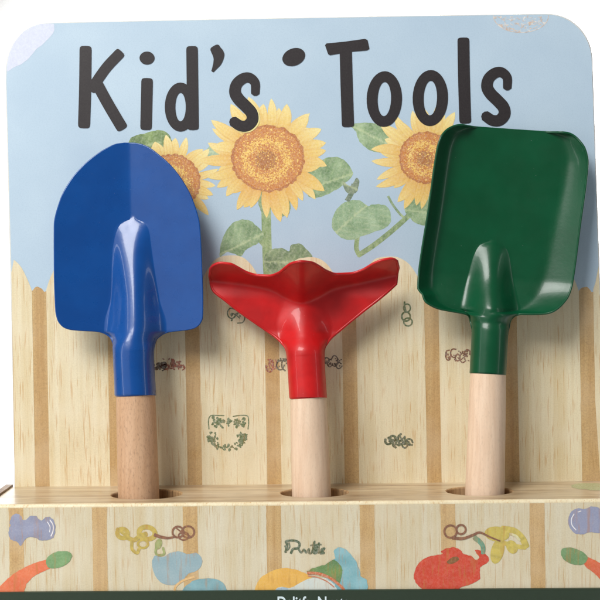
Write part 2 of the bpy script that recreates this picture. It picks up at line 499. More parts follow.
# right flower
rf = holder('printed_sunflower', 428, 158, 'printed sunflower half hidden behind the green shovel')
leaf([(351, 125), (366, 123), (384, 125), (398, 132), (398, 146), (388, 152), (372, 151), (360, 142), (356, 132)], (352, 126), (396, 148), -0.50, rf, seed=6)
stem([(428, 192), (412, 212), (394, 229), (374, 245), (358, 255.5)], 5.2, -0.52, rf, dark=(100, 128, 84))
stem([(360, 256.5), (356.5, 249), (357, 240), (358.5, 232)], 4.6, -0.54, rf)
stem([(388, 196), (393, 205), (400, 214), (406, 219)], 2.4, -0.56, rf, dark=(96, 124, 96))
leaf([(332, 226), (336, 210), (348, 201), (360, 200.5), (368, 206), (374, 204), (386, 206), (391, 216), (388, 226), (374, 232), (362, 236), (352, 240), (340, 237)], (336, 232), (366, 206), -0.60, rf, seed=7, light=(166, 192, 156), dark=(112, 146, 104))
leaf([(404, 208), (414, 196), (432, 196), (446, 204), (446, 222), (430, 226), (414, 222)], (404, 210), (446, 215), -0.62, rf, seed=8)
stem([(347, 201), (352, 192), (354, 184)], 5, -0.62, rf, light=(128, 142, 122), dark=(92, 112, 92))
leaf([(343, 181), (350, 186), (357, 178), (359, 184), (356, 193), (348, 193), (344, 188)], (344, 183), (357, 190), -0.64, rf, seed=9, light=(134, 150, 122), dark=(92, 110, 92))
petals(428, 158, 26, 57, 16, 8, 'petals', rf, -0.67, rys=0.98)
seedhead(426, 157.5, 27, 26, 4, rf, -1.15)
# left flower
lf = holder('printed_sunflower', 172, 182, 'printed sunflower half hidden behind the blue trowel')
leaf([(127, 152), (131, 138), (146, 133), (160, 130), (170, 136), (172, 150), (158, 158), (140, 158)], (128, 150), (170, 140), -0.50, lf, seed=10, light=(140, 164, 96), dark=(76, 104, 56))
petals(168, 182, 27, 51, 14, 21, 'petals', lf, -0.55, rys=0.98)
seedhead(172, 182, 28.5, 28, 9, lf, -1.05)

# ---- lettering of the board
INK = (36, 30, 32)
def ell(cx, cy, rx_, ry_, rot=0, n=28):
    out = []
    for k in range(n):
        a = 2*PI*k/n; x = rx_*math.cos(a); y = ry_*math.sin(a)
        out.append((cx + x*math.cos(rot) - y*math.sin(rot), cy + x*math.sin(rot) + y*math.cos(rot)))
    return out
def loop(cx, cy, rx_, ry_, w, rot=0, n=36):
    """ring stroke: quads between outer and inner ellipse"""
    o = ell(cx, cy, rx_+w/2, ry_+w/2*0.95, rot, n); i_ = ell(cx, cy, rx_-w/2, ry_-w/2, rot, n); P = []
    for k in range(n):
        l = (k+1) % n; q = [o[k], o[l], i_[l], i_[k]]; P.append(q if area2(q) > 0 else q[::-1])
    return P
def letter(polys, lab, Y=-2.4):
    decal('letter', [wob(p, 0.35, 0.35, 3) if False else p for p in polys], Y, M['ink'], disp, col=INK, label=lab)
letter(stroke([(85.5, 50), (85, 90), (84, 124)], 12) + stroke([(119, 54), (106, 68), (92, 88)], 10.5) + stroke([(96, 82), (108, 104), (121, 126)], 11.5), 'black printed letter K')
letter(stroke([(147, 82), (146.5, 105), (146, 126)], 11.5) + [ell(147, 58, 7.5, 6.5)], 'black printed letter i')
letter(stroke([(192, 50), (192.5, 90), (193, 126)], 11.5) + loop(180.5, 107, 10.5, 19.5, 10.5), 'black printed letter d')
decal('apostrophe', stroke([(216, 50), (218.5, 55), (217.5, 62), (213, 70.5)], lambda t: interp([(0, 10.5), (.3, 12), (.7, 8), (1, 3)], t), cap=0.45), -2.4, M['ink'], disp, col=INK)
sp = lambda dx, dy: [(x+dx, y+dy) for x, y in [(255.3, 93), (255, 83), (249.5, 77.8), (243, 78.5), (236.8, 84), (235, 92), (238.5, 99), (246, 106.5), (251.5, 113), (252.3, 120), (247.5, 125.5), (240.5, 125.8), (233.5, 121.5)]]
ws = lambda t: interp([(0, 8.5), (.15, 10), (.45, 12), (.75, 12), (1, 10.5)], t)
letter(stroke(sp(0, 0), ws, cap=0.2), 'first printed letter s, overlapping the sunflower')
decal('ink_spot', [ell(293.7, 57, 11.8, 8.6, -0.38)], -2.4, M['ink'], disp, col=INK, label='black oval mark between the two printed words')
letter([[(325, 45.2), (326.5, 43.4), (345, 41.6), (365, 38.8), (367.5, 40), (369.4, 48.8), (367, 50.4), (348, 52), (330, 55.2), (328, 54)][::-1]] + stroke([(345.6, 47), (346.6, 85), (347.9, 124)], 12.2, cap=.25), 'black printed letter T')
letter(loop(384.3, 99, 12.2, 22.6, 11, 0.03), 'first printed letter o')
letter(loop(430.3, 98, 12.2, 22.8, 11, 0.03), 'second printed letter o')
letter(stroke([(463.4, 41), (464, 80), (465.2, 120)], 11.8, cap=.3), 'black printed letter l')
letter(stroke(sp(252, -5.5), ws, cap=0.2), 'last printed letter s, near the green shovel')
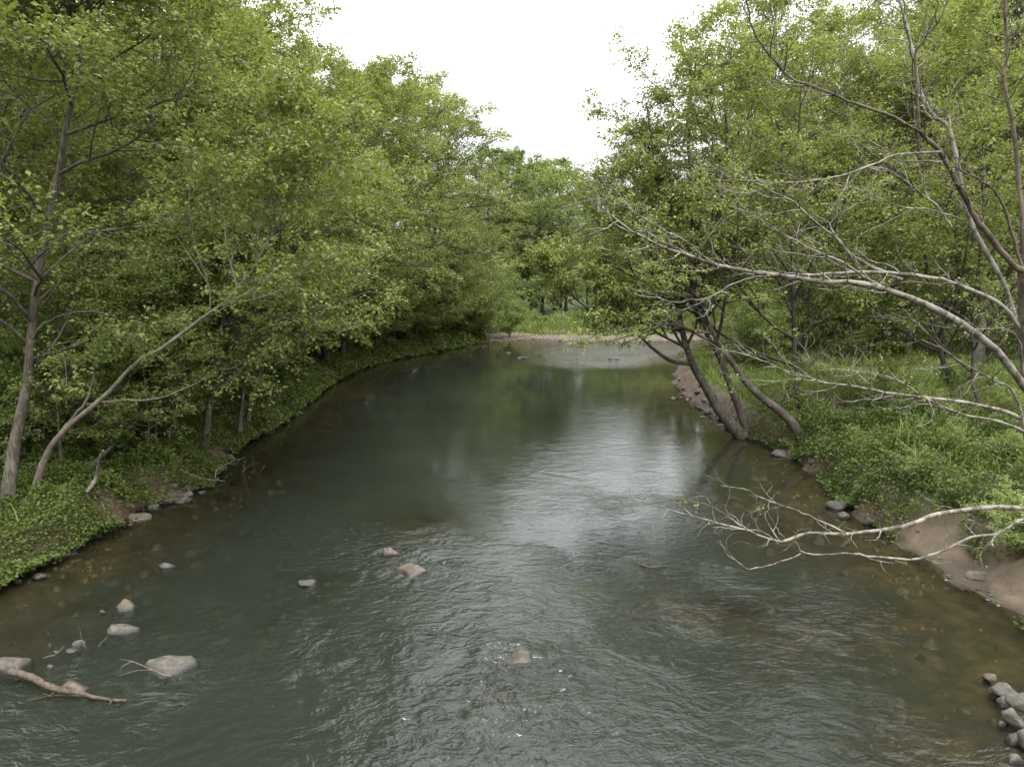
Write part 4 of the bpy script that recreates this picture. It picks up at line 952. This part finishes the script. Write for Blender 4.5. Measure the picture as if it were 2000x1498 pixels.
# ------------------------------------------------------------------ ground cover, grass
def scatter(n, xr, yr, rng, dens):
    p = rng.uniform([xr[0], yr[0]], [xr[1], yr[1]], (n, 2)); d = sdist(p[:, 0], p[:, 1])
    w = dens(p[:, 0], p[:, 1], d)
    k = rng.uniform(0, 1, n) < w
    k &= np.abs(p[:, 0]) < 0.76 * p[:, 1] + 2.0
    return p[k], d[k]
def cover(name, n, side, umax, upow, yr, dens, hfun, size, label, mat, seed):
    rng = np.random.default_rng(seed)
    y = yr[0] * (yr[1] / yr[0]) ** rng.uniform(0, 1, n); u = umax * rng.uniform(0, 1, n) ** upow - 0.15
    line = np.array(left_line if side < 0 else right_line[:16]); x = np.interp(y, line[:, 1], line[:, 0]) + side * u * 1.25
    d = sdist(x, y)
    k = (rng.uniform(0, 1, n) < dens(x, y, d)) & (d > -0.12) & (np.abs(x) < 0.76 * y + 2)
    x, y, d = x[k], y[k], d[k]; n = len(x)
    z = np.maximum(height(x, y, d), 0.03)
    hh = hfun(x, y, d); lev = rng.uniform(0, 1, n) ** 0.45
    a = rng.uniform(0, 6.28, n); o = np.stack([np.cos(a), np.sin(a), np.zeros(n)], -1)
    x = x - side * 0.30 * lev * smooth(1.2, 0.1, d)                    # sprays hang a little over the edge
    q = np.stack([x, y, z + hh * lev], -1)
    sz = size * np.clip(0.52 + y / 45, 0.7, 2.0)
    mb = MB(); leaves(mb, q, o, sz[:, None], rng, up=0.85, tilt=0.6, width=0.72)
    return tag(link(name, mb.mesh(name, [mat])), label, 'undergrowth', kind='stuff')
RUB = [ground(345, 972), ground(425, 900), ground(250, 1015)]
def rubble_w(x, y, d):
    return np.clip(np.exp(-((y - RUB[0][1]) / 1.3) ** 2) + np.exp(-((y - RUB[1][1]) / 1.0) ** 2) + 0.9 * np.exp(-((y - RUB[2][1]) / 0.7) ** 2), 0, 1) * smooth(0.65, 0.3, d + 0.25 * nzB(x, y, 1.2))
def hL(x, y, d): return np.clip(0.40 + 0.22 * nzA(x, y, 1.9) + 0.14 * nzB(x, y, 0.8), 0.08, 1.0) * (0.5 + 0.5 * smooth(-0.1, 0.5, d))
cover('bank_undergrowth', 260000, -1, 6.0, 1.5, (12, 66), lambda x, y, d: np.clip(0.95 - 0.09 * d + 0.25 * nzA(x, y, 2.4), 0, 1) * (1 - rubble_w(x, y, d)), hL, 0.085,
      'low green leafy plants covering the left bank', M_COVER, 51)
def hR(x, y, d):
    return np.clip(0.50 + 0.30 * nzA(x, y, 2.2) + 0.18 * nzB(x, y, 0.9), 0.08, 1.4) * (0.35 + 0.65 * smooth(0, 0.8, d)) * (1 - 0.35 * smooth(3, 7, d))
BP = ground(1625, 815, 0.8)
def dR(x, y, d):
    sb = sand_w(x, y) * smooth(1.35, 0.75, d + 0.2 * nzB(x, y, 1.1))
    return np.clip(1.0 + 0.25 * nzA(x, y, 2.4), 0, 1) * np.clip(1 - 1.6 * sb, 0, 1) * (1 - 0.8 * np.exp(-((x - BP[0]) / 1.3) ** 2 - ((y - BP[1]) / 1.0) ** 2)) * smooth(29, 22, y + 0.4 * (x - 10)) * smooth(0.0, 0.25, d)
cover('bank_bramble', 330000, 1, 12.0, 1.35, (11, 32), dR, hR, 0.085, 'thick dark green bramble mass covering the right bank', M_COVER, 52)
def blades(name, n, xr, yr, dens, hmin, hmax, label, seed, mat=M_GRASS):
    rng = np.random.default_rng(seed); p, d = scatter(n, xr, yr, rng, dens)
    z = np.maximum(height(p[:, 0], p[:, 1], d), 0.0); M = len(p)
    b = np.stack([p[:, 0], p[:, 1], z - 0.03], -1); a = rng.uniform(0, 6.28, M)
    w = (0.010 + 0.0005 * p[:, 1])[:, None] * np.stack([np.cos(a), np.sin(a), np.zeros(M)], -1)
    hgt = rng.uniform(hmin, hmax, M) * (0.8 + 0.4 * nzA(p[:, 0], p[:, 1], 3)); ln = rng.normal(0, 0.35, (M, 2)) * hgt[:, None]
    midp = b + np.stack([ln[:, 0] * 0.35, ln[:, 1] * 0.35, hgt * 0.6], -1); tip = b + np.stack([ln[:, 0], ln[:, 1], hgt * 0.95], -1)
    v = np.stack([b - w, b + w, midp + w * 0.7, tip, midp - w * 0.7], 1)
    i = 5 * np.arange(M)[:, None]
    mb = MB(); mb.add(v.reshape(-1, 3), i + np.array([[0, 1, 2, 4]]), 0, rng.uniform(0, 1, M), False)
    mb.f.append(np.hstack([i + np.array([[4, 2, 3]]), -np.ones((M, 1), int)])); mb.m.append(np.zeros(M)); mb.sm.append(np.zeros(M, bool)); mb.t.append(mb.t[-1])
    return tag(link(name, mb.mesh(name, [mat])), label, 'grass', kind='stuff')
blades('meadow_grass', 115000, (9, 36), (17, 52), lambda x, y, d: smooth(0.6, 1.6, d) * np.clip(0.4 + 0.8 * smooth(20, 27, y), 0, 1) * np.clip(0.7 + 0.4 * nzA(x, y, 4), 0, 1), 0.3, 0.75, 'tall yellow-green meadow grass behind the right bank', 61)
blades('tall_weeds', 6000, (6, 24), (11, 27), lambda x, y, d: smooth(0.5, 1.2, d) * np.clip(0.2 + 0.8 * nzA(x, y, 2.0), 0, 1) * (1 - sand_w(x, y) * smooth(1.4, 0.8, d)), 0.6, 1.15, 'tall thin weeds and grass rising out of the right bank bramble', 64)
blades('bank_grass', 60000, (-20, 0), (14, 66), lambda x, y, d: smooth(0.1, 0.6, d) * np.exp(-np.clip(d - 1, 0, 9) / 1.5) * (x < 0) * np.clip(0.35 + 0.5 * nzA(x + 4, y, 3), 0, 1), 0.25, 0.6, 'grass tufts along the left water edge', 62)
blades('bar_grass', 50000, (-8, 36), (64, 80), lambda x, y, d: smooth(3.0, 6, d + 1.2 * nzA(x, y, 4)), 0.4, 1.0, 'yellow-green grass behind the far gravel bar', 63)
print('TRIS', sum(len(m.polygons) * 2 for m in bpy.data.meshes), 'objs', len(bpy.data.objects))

════

§ Exercise prompt
Look through the entries above; copy every line holding the string "picks".

§ Written reply
Write part 2 of the bpy script that recreates this picture. It picks up at line 499. More parts follow.
Write part 4 of the bpy script that recreates this picture. It picks up at line 952. This part finishes the script. Write for Blender 4.5. Measure the picture as if it were 2000x1498 pixels.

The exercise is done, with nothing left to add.